The story begins: "Under a grassy swell, which a stranger may know by its being surrounded with a wooden railing, on the outside of Brinkburn Priory, tradition affirms there is a subterraneous passage, of which the entrance remains as yet a secret, leading to an apartment to which access is in like manner denied;[...] it is asserted that a hunter who had in some way offended one of the priors was along with his hounds, by the aid of enchantment, condemned to perpetual slumber in that mysterious abode."

To try and summarise the rest, it seems that only once has anyone seen this underground mysteriousness. It was a shepherd and his dog - he noticed a door in the ground and walked down a dark flight of steps. Pushing through a door at the bottom there was a brightly lit room, and inside a sleeping hunter and another man, and lots of snoozing hounds. On a table were a horn and a sword, but when the shepherd picked these up, everyone started waking up. He ran to the rapidly closing door (a bit like Indiana Jones) and just made it outside, with 'a terrible voice assailing his ears pouring maledictions on him for his temerity.' His dog wasn't quite so lucky and got nipped in half by the door slamming shut. Nasty.

The themes are a bit like the story connected with Sewingshield Crags - and various other places.

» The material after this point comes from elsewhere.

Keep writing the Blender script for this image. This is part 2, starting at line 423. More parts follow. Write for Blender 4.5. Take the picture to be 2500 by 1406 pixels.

Further on in the Tracts Denham mentions that "Mr. Wilson says the fairies lie buried at Brinkburn. This mortality, unheard of elsewhere, must have been attributable to the potency of the bells." The Bell Pool is a deep part of the river below, and you can read how the bells from the priory were variously accidentally lost or deliberately placed in that pool, and how 'young swimmers of the neighbourhood' still dive for them.